*TASK STATEMENT:* Using the material below, repeat exactly the lines from the one with "Write the bpy" through the one with "COL = scene.collection", ends included, without any images.

• • • • • • •

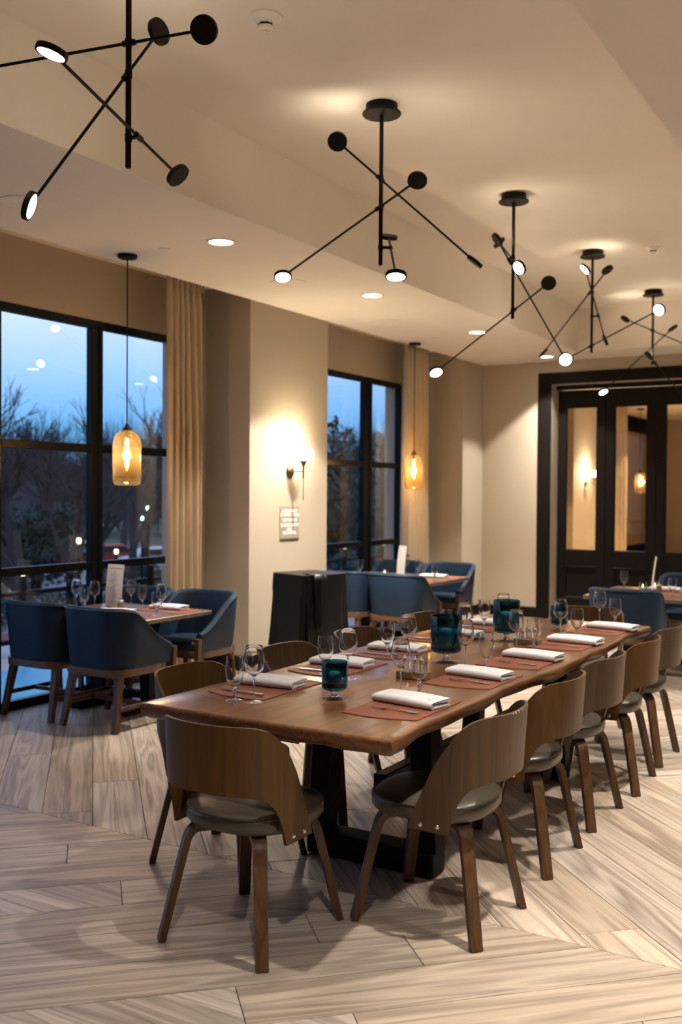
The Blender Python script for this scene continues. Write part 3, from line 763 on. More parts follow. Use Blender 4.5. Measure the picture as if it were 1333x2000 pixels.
def superell(a, b, n, k, yc=0.0, ex=2.5):
    th = 2*PI*k/n; c, s = math.cos(th), math.sin(th)
    return (a*math.copysign(abs(c)**(2/ex), c), yc + b*math.copysign(abs(s)**(2/ex), s))
def pad(a, b, yc, prof, n=44, ex=2.5):
    m = MB(); V = m.grid([[(*superell(a*f, b*f, n, k, yc, ex), z) for k in range(n)] for f, z in prof], closev=True)
    m.cap(V[0], True); m.cap(V[-1]); return m
leg_z = lambda: None
def bent_leg(sx, sy):
    top = Vector((sx*.075, sy*.085, .390)); foot = Vector((sx*.214, sy*.240, 0.0)); knee = Vector((sx*.150, sy*.168, .386))
    d1 = (knee-top).normalized(); dn = (foot-knee).normalized(); pts = [top, top+(knee-top)*0.7]
    for i in range(1, 6):
        f = i/6; a = knee-d1*.035; b = knee+dn*.055
        pts.append(a*(1-f)**2 + knee*2*f*(1-f) + b*f*f)
    for f in (0.15, 0.4, 0.7, 1.0): pts.append(knee+dn*.055 + (foot-knee-dn*.055)*f)
    n = len(pts); side = Vector((-(foot-top).y, (foot-top).x, 0))
    def shp(i):
        f = i/(n-1); w = .027 - .006*f if f < .5 else .027-.006*f; h = .0125
        return [(-w, -h), (w, -h), (w, h), (-w, h)]
    return MB().sweep(pts, shp, side).mesh('leg', M['legwood'], 35)
shell_me = shell_mesh()
seat_me = pad(.230, .226, .014, [(0.80, .405), (0.96, .407), (1.0, .420), (1.0, .448), (.975, .458), (.93, .466), (.80, .473), (.5, .478), (.2, .479)]).mesh('seat', M['leather'], 60)
m_ = MB(); n_ = 60
V = m_.grid([[(*superell((.230*.978)+.004*math.cos(q), (.226*.978)+.004*math.cos(q), n_, k, .014), .4585+.004*math.sin(q)) for q in [2*PI*i/6 for i in range(6)]] for k in range(n_)], closeu=True, closev=True)
pipe_me = m_.mesh('seat_piping', M['leather_seam'], 180)
plate_me = pad(.19, .19, .012, [(0.9, .394), (1.0, .396), (1.0, .4055), (.9, .4055)], 28).mesh('seat_board', M['legwood'])
leg_mes = [bent_leg(sx, sy) for sx in (-1, 1) for sy in (-1, 1)]
bolt_me = MB().lathe([(0.0, 0.0055), (0.005, 0.005), (0.0085, 0.002), (0.009, 0.0), (0.0, -0.001)], 14).mesh('bolt', M['steel'], 60)
def make_chair():
    t = thing('shell_chair', '', 'chair', (0, 0, 0), 0, 'walnut shell chairs round the long table')
    put('seat', seat_me, t); put('seat_board', plate_me, t)
    sp = put('seat_piping', pipe_me, t)
    bk = put('backrest', shell_me, t)
    for me in leg_mes: put('leg', me, t)
    for s in (-1, 1):
        for yy, z in ((-.103, .407), (-.038, .405)):
            b = put('bolt', bolt_me, bk, (s*.2428, yy, z), (0, s*PI/2, 0)); b['label'] = 'round steel bolt head'
            MB_shaft = None
    return t
chair0 = make_chair()
specs = [(-2.08, 2.86, 0.0, 'walnut shell chair at the near end of the long table, back to the camera'),
 (-1.575, 3.335, PI/2, 'aisle-side walnut shell chair nearest to the front, chipped top edge'),
 (-1.59, 4.07, PI/2+0.02, 'second aisle-side walnut shell chair from the front, facing napkin two'),
 (-1.60, 4.73, PI/2-0.02, 'third aisle-side walnut shell chair, in the middle of its row'),
 (-1.585, 5.375, PI/2+0.05, 'fourth aisle-side walnut shell chair, one bolt showing at its side'),
 (-1.605, 6.00, PI/2, 'last aisle-side walnut shell chair by the far table corner'),
 (-2.575, 3.37, -PI/2, 'window-side walnut shell chair nearest to the front, behind the goblet'),
 (-2.56, 4.10, -PI/2, 'second window-side walnut shell chair, before the black draped stand'),
 (-2.565, 4.80, -PI/2, 'third window-side walnut shell chair, seen behind wine glasses'),
 (-2.57, 5.68, -PI/2, 'last window-side walnut shell chair, partly behind a teal candle holder'),
 (-2.03, 6.40, PI, 'walnut shell chair at the far end of the long table, facing the camera')]
chairs = []
for i, (x, y, rz, lb) in enumerate(specs):
    if i == 0: c = chair0; c.location = (x, y, 0); c['label'] = lb
    else: c = dup(chair0, (x, y, 0), rz, lb)
    chairs.append(c)
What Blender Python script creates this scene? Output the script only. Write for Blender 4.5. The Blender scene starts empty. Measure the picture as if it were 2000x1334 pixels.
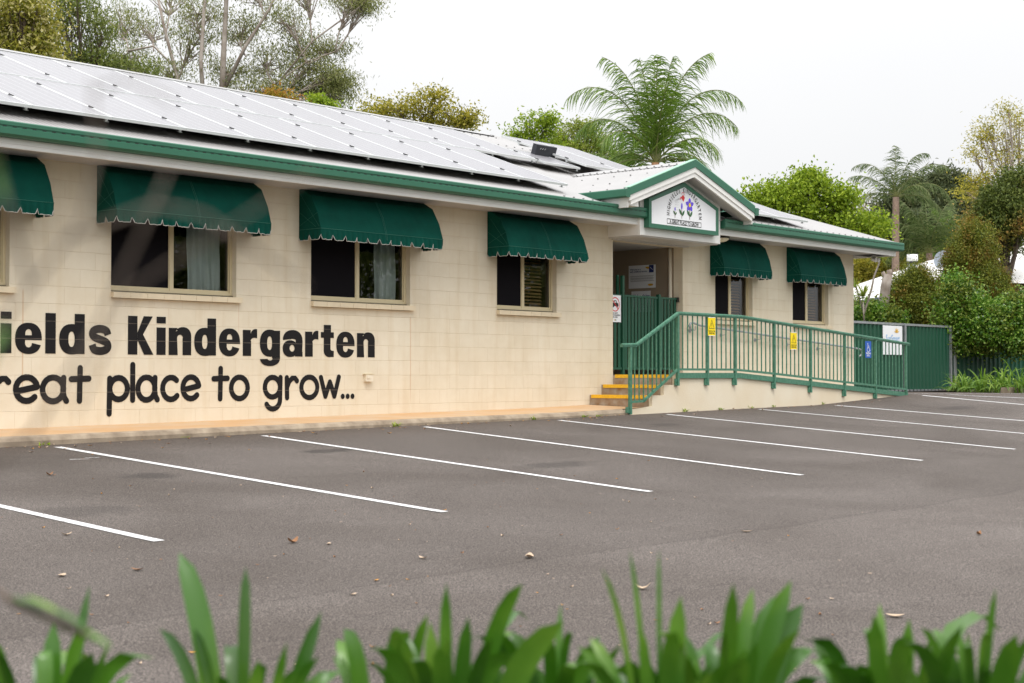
import bpy, math, random
import numpy as np
from mathutils import Vector, Matrix
from mathutils.geometry import tessellate_polygon
R = math.radians
S = bpy.context.scene
COL = S.collection
rnd = random.Random(7)
# ------------------------------------------------------------------ camera (height zero = entrance landing level)
FPX = 2930.0
PITCH = math.atan(65/FPX)
Fw = Vector((.743, .669, 0)).normalized(); Rt = Vector((Fw.y, -Fw.x, 0))
CAM = Vector((0, -15.05, 0))
Fp = Fw*math.cos(PITCH) + Vector((0, 0, math.sin(PITCH)))
Up = Rt.cross(Fp)
def at(px, py, t):
    return CAM + (Fp + Rt*((px-1000)/FPX) + Up*((667-py)/FPX))*t
def on_y(px, py, Y):
    d = Fp + Rt*((px-1000)/FPX) + Up*((667-py)/FPX)
    return CAM + d*((Y-CAM.y)/d.y)
cd = bpy.data.cameras.new('camera'); cam = bpy.data.objects.new('camera', cd); COL.objects.link(cam)
cam.location = CAM; cam.rotation_euler = Fp.to_track_quat('-Z', 'Y').to_euler()
cd.sensor_width = 36; cd.lens = FPX/2000*36; cd.clip_start = .05; cd.clip_end = 3000
cd.dof.use_dof = True; cd.dof.focus_distance = 22; cd.dof.aperture_fstop = 5.0
S.camera = cam
# ------------------------------------------------------------------ materials
def lin(c):
    return tuple((v/255/12.92 if v/255 <= .04045 else ((v/255+.055)/1.055)**2.4) for v in c)
MATS = {}
def mat(name, col, rough=.6, metal=0, spec=.5, noise=0, nscale=8, bump=0, bscale=60, col2=None, tweak=None):
    if name in MATS: return MATS[name]
    m = bpy.data.materials.new(name); m.use_nodes = True; MATS[name] = m
    nt = m.node_tree; N = nt.nodes; L = nt.links; b = N['Principled BSDF']
    b.inputs['Base Color'].default_value = (*col, 1); b.inputs['Roughness'].default_value = rough
    b.inputs['Metallic'].default_value = metal; b.inputs['Specular IOR Level'].default_value = spec
    m.diffuse_color = (*col, 1)
    if noise or bump:
        tc = N.new('ShaderNodeTexCoord')
    if noise:
        n = N.new('ShaderNodeTexNoise'); n.inputs['Scale'].default_value = nscale; n.inputs['Detail'].default_value = 6
        L.new(tc.outputs['Object'], n.inputs['Vector'])
        r = N.new('ShaderNodeValToRGB'); L.new(n.outputs['Fac'], r.inputs['Fac'])
        c2 = col2 or tuple(v*(1-noise) for v in col)
        r.color_ramp.elements[0].position = .3; r.color_ramp.elements[1].position = .68
        r.color_ramp.elements[0].color = (*c2, 1); r.color_ramp.elements[1].color = (*col, 1)
        L.new(r.outputs['Color'], b.inputs['Base Color'])
    if bump:
        n2 = N.new('ShaderNodeTexNoise'); n2.inputs['Scale'].default_value = bscale; n2.inputs['Detail'].default_value = 4
        L.new(tc.outputs['Object'], n2.inputs['Vector'])
        bp = N.new('ShaderNodeBump'); bp.inputs['Strength'].default_value = bump; bp.inputs['Distance'].default_value = .01
        L.new(n2.outputs['Fac'], bp.inputs['Height']); L.new(bp.outputs['Normal'], b.inputs['Normal'])
    if tweak: tweak(m, nt, N, L, b)
    return m
def leafmat(name, cols, trans=.3, rough=.55, spec=.3, patch=None, pscale=.9, lo=.48, hi=.6):
    m = bpy.data.materials.new(name); m.use_nodes = True
    nt = m.node_tree; N = nt.nodes; L = nt.links; b = N['Principled BSDF']
    g = N.new('ShaderNodeNewGeometry'); r = N.new('ShaderNodeValToRGB')
    L.new(g.outputs['Random Per Island'], r.inputs['Fac'])
    el = r.color_ramp.elements
    while len(el) < len(cols): el.new(.5)
    for i, c in enumerate(cols):
        el[i].position = i/(len(cols)-1) if len(cols) > 1 else 0; el[i].color = (*c, 1)
    if patch:
        r2 = N.new('ShaderNodeValToRGB'); L.new(g.outputs['Random Per Island'], r2.inputs['Fac']); e2 = r2.color_ramp.elements
        while len(e2) < len(patch): e2.new(.5)
        for i, c in enumerate(patch): e2[i].position = i/(len(patch)-1); e2[i].color = (*c, 1)
        pn_ = N.new('ShaderNodeTexNoise'); pn_.inputs['Scale'].default_value = pscale; pn_.inputs['Detail'].default_value = 5; L.new(g.outputs['Position'], pn_.inputs['Vector'])
        pm = N.new('ShaderNodeMapRange'); L.new(pn_.outputs['Fac'], pm.inputs[0]); pm.inputs[1].default_value = lo; pm.inputs[2].default_value = hi
        px_ = N.new('ShaderNodeMix'); px_.data_type = 'RGBA'; L.new(pm.outputs[0], px_.inputs[0]); L.new(r.outputs['Color'], px_.inputs[6]); L.new(r2.outputs['Color'], px_.inputs[7])
        class _O: outputs = {'Color': px_.outputs[2]}
        r = _O
    L.new(r.outputs['Color'], b.inputs['Base Color'])
    b.inputs['Roughness'].default_value = rough; b.inputs['Specular IOR Level'].default_value = spec
    tr = N.new('ShaderNodeBsdfTranslucent'); L.new(r.outputs['Color'], tr.inputs['Color'])
    mx = N.new('ShaderNodeMixShader'); mx.inputs[0].default_value = trans
    L.new(b.outputs[0], mx.inputs[1]); L.new(tr.outputs[0], mx.inputs[2]); L.new(mx.outputs[0], N['Material Output'].inputs[0])
    m.diffuse_color = (*cols[0], 1)
    return m
CREAM = (.79, .715, .575)
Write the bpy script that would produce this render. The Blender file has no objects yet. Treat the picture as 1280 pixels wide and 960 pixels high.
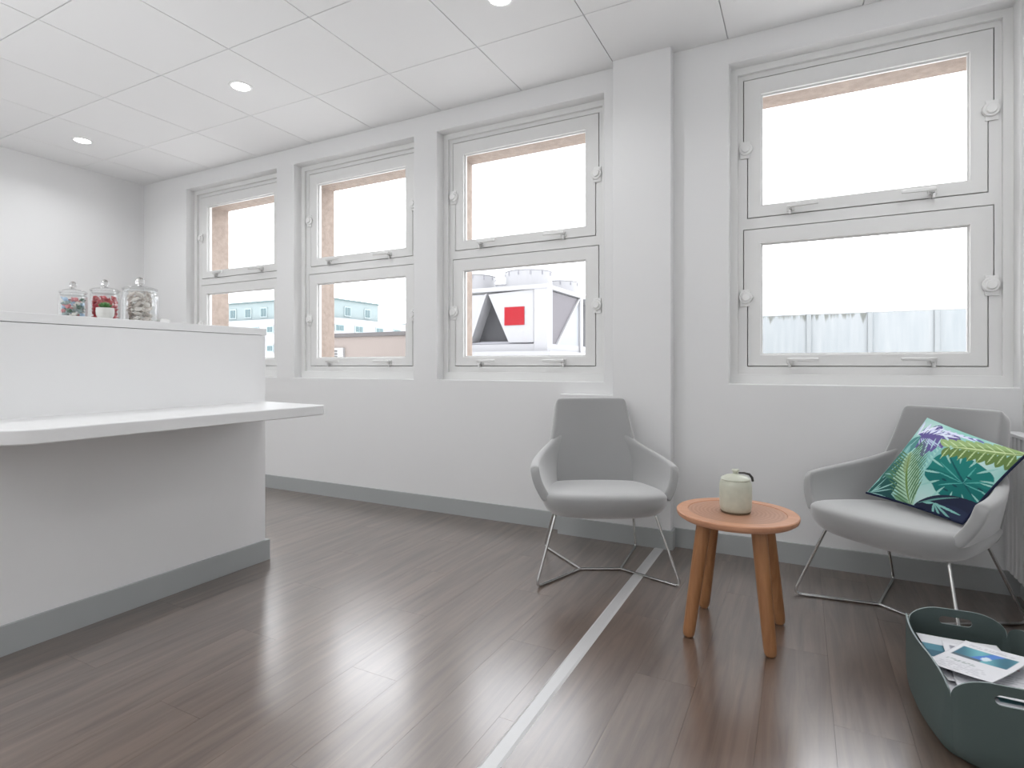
import bpy, bmesh, math, random
import numpy as np
from mathutils import Vector, Matrix

random.seed(7)
PI = math.pi
scene = bpy.context.scene
COL = scene.collection

# ------------------------------------------------------------------ camera
CAM_H = 0.98618
YAW = 0.4765963
cam_data = bpy.data.cameras.new('camera')
cam = bpy.data.objects.new('camera', cam_data)
COL.objects.link(cam)
cam.location = (0, 0, CAM_H)
cam.rotation_euler = (PI / 2, 0, YAW)
cam_data.sensor_width = 36
cam_data.lens = 700.917 / 1280 * 36
cam_data.shift_y = -(480 - 456.28) / 1280
cam_data.clip_start = 0.02
cam_data.clip_end = 400
scene.camera = cam

# ------------------------------------------------------------------ exposure, sky, sun
scene.view_settings.view_transform = 'Standard'
scene.view_settings.look = 'None'
scene.view_settings.exposure = 0.2
scene.view_settings.gamma = 1.0
scene.view_settings.use_curve_mapping = False

SKY_L = 5.6
SUN_E = 0.15
LAMP_L = 18.0
LAMP_W = 4.0

world = bpy.data.worlds.new('overcast sky')
scene.world = world
world.use_nodes = True
wn = world.node_tree.nodes
wl = world.node_tree.links
wn.clear()
w_out = wn.new('ShaderNodeOutputWorld')
w_bg = wn.new('ShaderNodeBackground')
w_tc = wn.new('ShaderNodeTexCoord')
w_map = wn.new('ShaderNodeMapping')
w_map.inputs['Scale'].default_value = (1.5, 1.5, 4.0)
w_noise = wn.new('ShaderNodeTexNoise')
w_noise.inputs['Scale'].default_value = 2.2
w_noise.inputs['Detail'].default_value = 5
w_ramp = wn.new('ShaderNodeValToRGB')
w_ramp.color_ramp.elements[0].position = 0.35
w_ramp.color_ramp.elements[0].color = (0.33, 0.345, 0.37, 1)
w_ramp.color_ramp.elements[1].position = 0.68
w_ramp.color_ramp.elements[1].color = (0.97, 0.98, 1.0, 1)
w_bg.inputs['Strength'].default_value = SKY_L
wl.new(w_tc.outputs['Generated'], w_map.inputs['Vector'])
wl.new(w_map.outputs['Vector'], w_noise.inputs['Vector'])
wl.new(w_noise.outputs['Fac'], w_ramp.inputs['Fac'])
wl.new(w_ramp.outputs['Color'], w_bg.inputs['Color'])
wl.new(w_bg.outputs['Background'], w_out.inputs['Surface'])

# veiled sun high behind the building: it lights the roofs across the yard, never the room
sun_data = bpy.data.lights.new('sun', 'SUN')
sun_data.energy = SUN_E
sun_data.angle = math.radians(25)
sun_data.color = (1.0, 0.98, 0.95)
sun = bpy.data.objects.new('sun', sun_data)
COL.objects.link(sun)
sun.rotation_euler = Vector((-0.25, 0.72, -0.65)).to_track_quat('-Z', 'Y').to_euler()

# two unseen fill lamps, added to brighten the room by way of the ceiling
for name, loc, energy, size in (('ceiling_fill', (-3.6, -1.3, 0.7), 46, 2.0), ('ceiling_fill', (-0.9, -1.2, 1.2), 24, 1.6)):
    ld = bpy.data.lights.new(name, 'AREA')
    ld.shape = 'DISK'
    ld.size = size
    ld.energy = energy
    ld.color = (0.96, 0.98, 1.0)
    lo = bpy.data.objects.new(name, ld)
    COL.objects.link(lo)
    lo.location = loc
    lo.rotation_euler = (PI, 0, 0)


# ------------------------------------------------------------------ helpers
def lin(r, g, b):
    f = lambda c: (c / 255) / 12.92 if c / 255 <= 0.04045 else ((c / 255 + 0.055) / 1.055) ** 2.4
    return (f(r), f(g), f(b), 1.0)


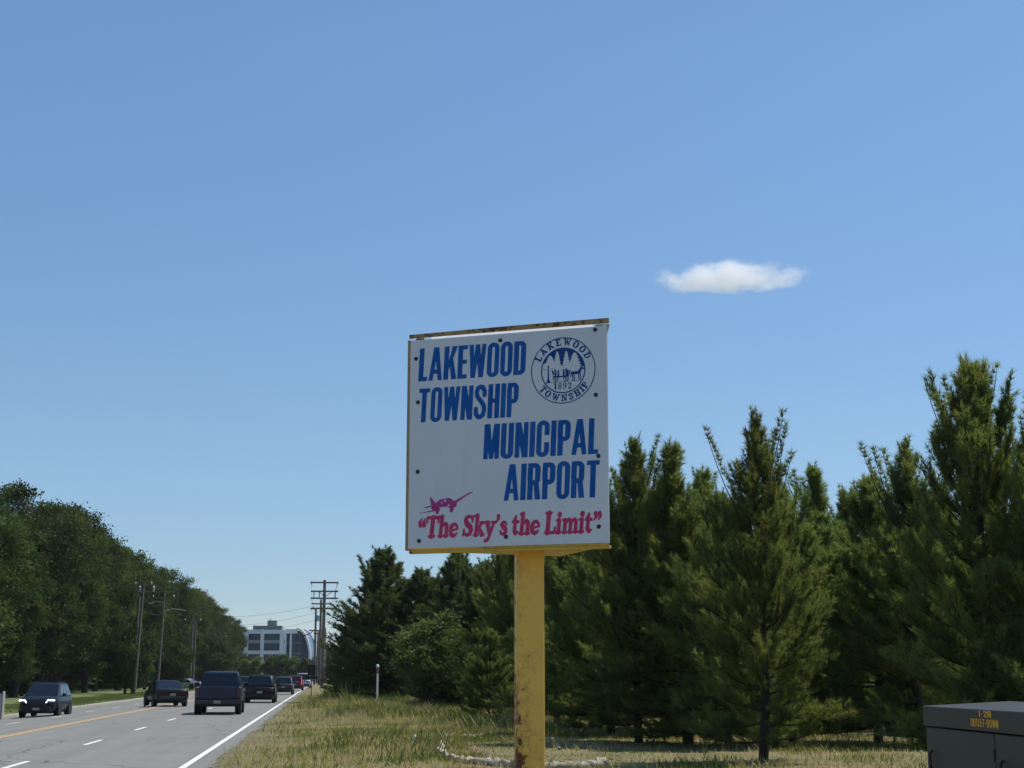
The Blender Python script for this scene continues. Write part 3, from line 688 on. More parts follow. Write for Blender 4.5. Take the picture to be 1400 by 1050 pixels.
    if ch == '9': return s_union(s_minus(sd_round(.3, .68, .3, .33, .29), sd_round(.3, .68, .14, .23, .13)), sd_stroke([(.53, .7), (.5, .35), (.36, .12), (.1, .06)], [.16, .14, .10, .13])), .62
    if ch == '2': return s_union(sd_stroke([(.1, .72), (.16, .88), (.32, .94), (.48, .86), (.5, .68), (.36, .42), (.08, .10)], [.16, .12, .11, .15, .17, .13, .10]), sd_box(.04, .6, 0, .15), sd_box(.52, .6, 0, .25)), .62
    raise KeyError(ch)
def cooper(ch):
    """fat soft-serif letter, capital height 1, x-height .68"""
    k = .235; f = lambda x, y, w=.15: sd_stroke([(x-w, y), (x+w, y)], .115)
    if ch == 'T': return s_union(sd_stroke([(.40, .06), (.40, .92)], k), sd_stroke([(.07, .93), (.73, .93)], .13), sd_stroke([(.06, .93), (.03, .70)], [.13, .09]), sd_stroke([(.74, .93), (.77, .70)], [.13, .09]), f(.40, .055, .16)), .80
    if ch == 'h': return s_union(sd_stroke([(.18, .06), (.18, .95)], .20), f(.10, .95, .06), f(.18, .055, .11), sd_stroke([(.2, .42), (.30, .58), (.43, .62), (.52, .54), (.53, .35), (.53, .06)], [.1, .13, .18, .21, .20, .20]), f(.53, .055, .11)), .70
    if ch == 'e': return s_union(sd_stroke(arc(.31, .32, .22, .265, 8, 322, 18), [.08]+[.12]*3+[.15]*3+[.20]*6+[.18]*3+[.13]*2+[.10]), sd_stroke([(.22, .30), (.50, .37)], .085)), .60
    if ch == 'S': return s_union(sd_stroke([(.58, .74), (.50, .90), (.34, .935), (.18, .86), (.15, .72), (.25, .58), (.46, .44), (.54, .29), (.48, .12), (.31, .065), (.14, .12), (.09, .27)], [.09, .10, .13, .19, .22, .25, .25, .22, .19, .13, .10, .09]), sd_stroke([(.60, .93), (.575, .68)], .09), sd_stroke([(.06, .06), (.09, .33)], .09)), .70
    if ch == 'k': return s_union(sd_stroke([(.18, .06), (.18, .95)], .20), f(.10, .95, .06), f(.18, .055, .11), sd_stroke([(.24, .30), (.50, .60)], [.11, .14]), f(.50, .62, .10), sd_stroke([(.32, .38), (.54, .08)], [.16, .22]), f(.57, .055, .09)), .70
    if ch == 'y': return s_union(sd_stroke([(.14, .60), (.33, .10)], [.22, .20]), f(.14, .62, .12), sd_stroke([(.55, .60), (.36, .08), (.24, -.19), (.11, -.22)], [.13, .14, .14, .17]), f(.54, .62, .11)), .66
    if ch == "'": return sd_stroke([(.13, .88), (.15, .78), (.05, .62)], [.2, .15, .05]), .26
    if ch == 's': return s_union(sd_stroke([(.42, .50), (.34, .61), (.20, .60), (.14, .50), (.24, .39), (.40, .28), (.42, .15), (.30, .06), (.14, .08), (.08, .2)], [.09, .10, .14, .19, .20, .20, .19, .14, .10, .09])), .52
    if ch == 't': return s_union(sd_stroke([(.20, .84), (.18, .20), (.26, .07), (.40, .12)], [.12, .21, .18, .09]), sd_stroke([(.05, .60), (.38, .60)], .12), sd_stroke([(.06, .6), (.19, .80)], .12)), .46
    if ch == 'L': return s_union(sd_stroke([(.22, .06), (.22, .94)], k), f(.22, .945, .15), sd_stroke([(.08, .055), (.62, .055)], .115), sd_stroke([(.62, .06), (.65, .30)], [.13, .08])), .70
    if ch == 'i': return s_union(sd_stroke([(.18, .06), (.18, .60)], .20), f(.11, .61, .06), f(.18, .055, .12), sd_circle(.18, .86, .125)), .38
    if ch == 'm':
        a = lambda x: sd_stroke([(x, .42), (x+.09, .58), (x+.21, .62), (x+.30, .54), (x+.31, .35), (x+.31, .06)], [.1, .13, .17, .19, .18, .18])
        return s_union(sd_stroke([(.18, .06), (.18, .60)], .19), f(.11, .61, .06), f(.18, .055, .09), a(.2), a(.52), f(.51, .055, .08), f(.83, .055, .09)), 1.00
    if ch == '"a': return s_union(sd_stroke([(.16, .58), (.10, .72), (.20, .90)], [.2, .16, .05]), sd_stroke([(.40, .58), (.34, .72), (.44, .90)], [.2, .16, .05])), .54
    if ch == '"b': return s_union(sd_stroke([(.14, .86), (.20, .74), (.08, .56)], [.2, .16, .05]), sd_stroke([(.38, .86), (.44, .74), (.32, .56)], [.2, .16, .05])), .50
    raise KeyError(ch)
def word_mesh(name, chars, font, gap, x0, x1, y0, y1, slant, step, fat=0.0):
    """a line of lettering whose caps run from y0 to y1 and which spans x0..x1"""
    items, x = [], 0.0
    for ch in chars:
        if ch == ' ': x += .26; continue
        g, w = font(ch); items.append((g, x, w)); x += w+gap
    wid = x-gap; hs = y1-y0; ws = (x1-x0-slant*hs*.5)/wid; vs_, fs_ = [], []
    for g, ox, w in items:
        me = shape_mesh(name, (lambda gg: lambda x, y: gg(x, y)-fat)(g), -.12, w+.12, -.36, 1.08, step)
        b = len(vs_); vs_ += [(x0+(v.co.x+ox)*ws + slant*v.co.z*hs, 0, y0+v.co.z*hs) for v in me.vertices]; fs_ += [tuple(b+i for i in p.vertices) for p in me.polygons]
        bpy.data.meshes.remove(me)
    me = bpy.data.meshes.new(name); me.from_pydata(vs_, [], fs_); me.update(); return me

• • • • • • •

*TASK OUTPUT:*
Write the bpy script that would produce this render. The Blender file has no objects yet. Treat the picture as 1280 pixels wide and 960 pixels high.
import bpy, bmesh, math, random
import numpy as np
from mathutils import Vector, Matrix

random.seed(7)
PI = math.pi
scene = bpy.context.scene
COL = scene.collection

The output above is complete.